** Start **
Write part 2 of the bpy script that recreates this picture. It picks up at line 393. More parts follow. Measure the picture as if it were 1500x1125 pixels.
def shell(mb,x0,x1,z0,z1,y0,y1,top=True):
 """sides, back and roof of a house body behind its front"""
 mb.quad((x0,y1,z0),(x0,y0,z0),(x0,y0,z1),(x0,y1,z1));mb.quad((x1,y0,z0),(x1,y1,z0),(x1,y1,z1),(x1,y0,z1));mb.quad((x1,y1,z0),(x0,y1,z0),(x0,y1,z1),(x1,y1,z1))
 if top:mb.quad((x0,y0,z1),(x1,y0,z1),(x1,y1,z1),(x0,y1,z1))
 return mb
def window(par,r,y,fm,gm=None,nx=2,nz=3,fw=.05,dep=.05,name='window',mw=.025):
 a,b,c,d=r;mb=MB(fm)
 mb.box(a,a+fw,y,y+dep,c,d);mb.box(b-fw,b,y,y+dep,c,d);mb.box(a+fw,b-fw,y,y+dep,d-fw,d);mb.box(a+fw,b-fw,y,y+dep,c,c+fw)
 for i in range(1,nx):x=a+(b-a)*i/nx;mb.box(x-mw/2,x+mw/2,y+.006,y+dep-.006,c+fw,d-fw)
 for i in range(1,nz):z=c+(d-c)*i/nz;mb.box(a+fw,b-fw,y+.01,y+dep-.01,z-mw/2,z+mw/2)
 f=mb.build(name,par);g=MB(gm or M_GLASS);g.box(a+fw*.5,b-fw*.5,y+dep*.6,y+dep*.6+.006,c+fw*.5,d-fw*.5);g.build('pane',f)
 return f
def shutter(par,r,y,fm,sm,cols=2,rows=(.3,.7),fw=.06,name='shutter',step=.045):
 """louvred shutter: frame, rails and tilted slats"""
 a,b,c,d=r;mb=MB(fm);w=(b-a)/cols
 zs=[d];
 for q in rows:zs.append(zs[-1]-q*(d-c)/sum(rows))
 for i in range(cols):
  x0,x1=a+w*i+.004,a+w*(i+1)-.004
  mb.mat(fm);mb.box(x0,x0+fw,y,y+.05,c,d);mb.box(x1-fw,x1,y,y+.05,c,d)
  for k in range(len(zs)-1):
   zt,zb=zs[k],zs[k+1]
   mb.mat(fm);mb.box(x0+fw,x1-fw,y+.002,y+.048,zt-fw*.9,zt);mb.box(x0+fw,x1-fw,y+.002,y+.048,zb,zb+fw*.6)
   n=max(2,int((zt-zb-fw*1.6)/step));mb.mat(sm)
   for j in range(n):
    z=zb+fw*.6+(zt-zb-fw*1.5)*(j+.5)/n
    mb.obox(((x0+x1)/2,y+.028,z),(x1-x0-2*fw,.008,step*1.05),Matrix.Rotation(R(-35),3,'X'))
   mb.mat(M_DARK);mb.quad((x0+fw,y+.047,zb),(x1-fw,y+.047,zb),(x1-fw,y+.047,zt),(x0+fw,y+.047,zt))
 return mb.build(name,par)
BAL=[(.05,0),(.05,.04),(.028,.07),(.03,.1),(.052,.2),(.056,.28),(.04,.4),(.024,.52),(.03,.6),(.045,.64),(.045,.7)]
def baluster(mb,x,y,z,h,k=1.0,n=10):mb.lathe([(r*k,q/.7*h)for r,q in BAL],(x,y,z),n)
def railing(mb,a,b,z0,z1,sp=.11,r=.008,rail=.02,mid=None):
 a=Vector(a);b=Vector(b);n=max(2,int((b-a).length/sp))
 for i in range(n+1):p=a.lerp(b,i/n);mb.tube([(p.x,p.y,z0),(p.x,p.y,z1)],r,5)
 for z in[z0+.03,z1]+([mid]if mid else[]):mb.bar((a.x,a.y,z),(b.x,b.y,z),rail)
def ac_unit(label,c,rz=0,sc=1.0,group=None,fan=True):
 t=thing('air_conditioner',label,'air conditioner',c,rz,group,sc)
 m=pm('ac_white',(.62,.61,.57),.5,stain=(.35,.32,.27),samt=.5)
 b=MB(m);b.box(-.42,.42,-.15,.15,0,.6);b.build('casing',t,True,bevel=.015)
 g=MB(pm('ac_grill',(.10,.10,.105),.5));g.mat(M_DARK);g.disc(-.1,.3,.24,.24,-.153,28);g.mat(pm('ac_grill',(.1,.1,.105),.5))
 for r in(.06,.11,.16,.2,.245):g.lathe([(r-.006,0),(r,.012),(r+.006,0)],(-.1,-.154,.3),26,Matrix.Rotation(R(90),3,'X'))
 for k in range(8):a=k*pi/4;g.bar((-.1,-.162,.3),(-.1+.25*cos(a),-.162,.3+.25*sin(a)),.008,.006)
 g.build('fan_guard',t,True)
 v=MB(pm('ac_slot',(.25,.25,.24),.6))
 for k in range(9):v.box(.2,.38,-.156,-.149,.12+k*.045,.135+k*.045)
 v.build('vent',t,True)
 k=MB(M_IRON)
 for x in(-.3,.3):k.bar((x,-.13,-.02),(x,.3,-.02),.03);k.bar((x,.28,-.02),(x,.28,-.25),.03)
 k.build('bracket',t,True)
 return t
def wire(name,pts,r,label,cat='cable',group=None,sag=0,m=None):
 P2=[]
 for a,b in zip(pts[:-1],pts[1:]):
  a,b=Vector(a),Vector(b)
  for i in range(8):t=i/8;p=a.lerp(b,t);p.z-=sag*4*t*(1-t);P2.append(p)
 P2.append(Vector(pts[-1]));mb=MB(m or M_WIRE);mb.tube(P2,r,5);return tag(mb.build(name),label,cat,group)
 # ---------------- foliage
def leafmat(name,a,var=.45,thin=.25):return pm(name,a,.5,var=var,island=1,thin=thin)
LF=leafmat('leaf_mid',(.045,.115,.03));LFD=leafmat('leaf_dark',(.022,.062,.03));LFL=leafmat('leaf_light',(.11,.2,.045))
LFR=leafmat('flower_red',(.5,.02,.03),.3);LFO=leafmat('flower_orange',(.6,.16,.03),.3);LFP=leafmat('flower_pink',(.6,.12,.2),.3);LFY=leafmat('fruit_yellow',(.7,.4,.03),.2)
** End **
TO BE DONE
Extract the listing in its entirety, matching it exactly.

OUTPUT OF THE EXERCISE
Write part 2 of the bpy script that recreates this picture. It picks up at line 393. More parts follow. Measure the picture as if it were 1500x1125 pixels.
def shell(mb,x0,x1,z0,z1,y0,y1,top=True):
 """sides, back and roof of a house body behind its front"""
 mb.quad((x0,y1,z0),(x0,y0,z0),(x0,y0,z1),(x0,y1,z1));mb.quad((x1,y0,z0),(x1,y1,z0),(x1,y1,z1),(x1,y0,z1));mb.quad((x1,y1,z0),(x0,y1,z0),(x0,y1,z1),(x1,y1,z1))
 if top:mb.quad((x0,y0,z1),(x1,y0,z1),(x1,y1,z1),(x0,y1,z1))
 return mb
def window(par,r,y,fm,gm=None,nx=2,nz=3,fw=.05,dep=.05,name='window',mw=.025):
 a,b,c,d=r;mb=MB(fm)
 mb.box(a,a+fw,y,y+dep,c,d);mb.box(b-fw,b,y,y+dep,c,d);mb.box(a+fw,b-fw,y,y+dep,d-fw,d);mb.box(a+fw,b-fw,y,y+dep,c,c+fw)
 for i in range(1,nx):x=a+(b-a)*i/nx;mb.box(x-mw/2,x+mw/2,y+.006,y+dep-.006,c+fw,d-fw)
 for i in range(1,nz):z=c+(d-c)*i/nz;mb.box(a+fw,b-fw,y+.01,y+dep-.01,z-mw/2,z+mw/2)
 f=mb.build(name,par);g=MB(gm or M_GLASS);g.box(a+fw*.5,b-fw*.5,y+dep*.6,y+dep*.6+.006,c+fw*.5,d-fw*.5);g.build('pane',f)
 return f
def shutter(par,r,y,fm,sm,cols=2,rows=(.3,.7),fw=.06,name='shutter',step=.045):
 """louvred shutter: frame, rails and tilted slats"""
 a,b,c,d=r;mb=MB(fm);w=(b-a)/cols
 zs=[d];
 for q in rows:zs.append(zs[-1]-q*(d-c)/sum(rows))
 for i in range(cols):
  x0,x1=a+w*i+.004,a+w*(i+1)-.004
  mb.mat(fm);mb.box(x0,x0+fw,y,y+.05,c,d);mb.box(x1-fw,x1,y,y+.05,c,d)
  for k in range(len(zs)-1):
   zt,zb=zs[k],zs[k+1]
   mb.mat(fm);mb.box(x0+fw,x1-fw,y+.002,y+.048,zt-fw*.9,zt);mb.box(x0+fw,x1-fw,y+.002,y+.048,zb,zb+fw*.6)
   n=max(2,int((zt-zb-fw*1.6)/step));mb.mat(sm)
   for j in range(n):
    z=zb+fw*.6+(zt-zb-fw*1.5)*(j+.5)/n
    mb.obox(((x0+x1)/2,y+.028,z),(x1-x0-2*fw,.008,step*1.05),Matrix.Rotation(R(-35),3,'X'))
   mb.mat(M_DARK);mb.quad((x0+fw,y+.047,zb),(x1-fw,y+.047,zb),(x1-fw,y+.047,zt),(x0+fw,y+.047,zt))
 return mb.build(name,par)
BAL=[(.05,0),(.05,.04),(.028,.07),(.03,.1),(.052,.2),(.056,.28),(.04,.4),(.024,.52),(.03,.6),(.045,.64),(.045,.7)]
def baluster(mb,x,y,z,h,k=1.0,n=10):mb.lathe([(r*k,q/.7*h)for r,q in BAL],(x,y,z),n)
def railing(mb,a,b,z0,z1,sp=.11,r=.008,rail=.02,mid=None):
 a=Vector(a);b=Vector(b);n=max(2,int((b-a).length/sp))
 for i in range(n+1):p=a.lerp(b,i/n);mb.tube([(p.x,p.y,z0),(p.x,p.y,z1)],r,5)
 for z in[z0+.03,z1]+([mid]if mid else[]):mb.bar((a.x,a.y,z),(b.x,b.y,z),rail)
def ac_unit(label,c,rz=0,sc=1.0,group=None,fan=True):
 t=thing('air_conditioner',label,'air conditioner',c,rz,group,sc)
 m=pm('ac_white',(.62,.61,.57),.5,stain=(.35,.32,.27),samt=.5)
 b=MB(m);b.box(-.42,.42,-.15,.15,0,.6);b.build('casing',t,True,bevel=.015)
 g=MB(pm('ac_grill',(.10,.10,.105),.5));g.mat(M_DARK);g.disc(-.1,.3,.24,.24,-.153,28);g.mat(pm('ac_grill',(.1,.1,.105),.5))
 for r in(.06,.11,.16,.2,.245):g.lathe([(r-.006,0),(r,.012),(r+.006,0)],(-.1,-.154,.3),26,Matrix.Rotation(R(90),3,'X'))
 for k in range(8):a=k*pi/4;g.bar((-.1,-.162,.3),(-.1+.25*cos(a),-.162,.3+.25*sin(a)),.008,.006)
 g.build('fan_guard',t,True)
 v=MB(pm('ac_slot',(.25,.25,.24),.6))
 for k in range(9):v.box(.2,.38,-.156,-.149,.12+k*.045,.135+k*.045)
 v.build('vent',t,True)
 k=MB(M_IRON)
 for x in(-.3,.3):k.bar((x,-.13,-.02),(x,.3,-.02),.03);k.bar((x,.28,-.02),(x,.28,-.25),.03)
 k.build('bracket',t,True)
 return t
def wire(name,pts,r,label,cat='cable',group=None,sag=0,m=None):
 P2=[]
 for a,b in zip(pts[:-1],pts[1:]):
  a,b=Vector(a),Vector(b)
  for i in range(8):t=i/8;p=a.lerp(b,t);p.z-=sag*4*t*(1-t);P2.append(p)
 P2.append(Vector(pts[-1]));mb=MB(m or M_WIRE);mb.tube(P2,r,5);return tag(mb.build(name),label,cat,group)
 # ---------------- foliage
def leafmat(name,a,var=.45,thin=.25):return pm(name,a,.5,var=var,island=1,thin=thin)
LF=leafmat('leaf_mid',(.045,.115,.03));LFD=leafmat('leaf_dark',(.022,.062,.03));LFL=leafmat('leaf_light',(.11,.2,.045))
LFR=leafmat('flower_red',(.5,.02,.03),.3);LFO=leafmat('flower_orange',(.6,.16,.03),.3);LFP=leafmat('flower_pink',(.6,.12,.2),.3);LFY=leafmat('fruit_yellow',(.7,.4,.03),.2)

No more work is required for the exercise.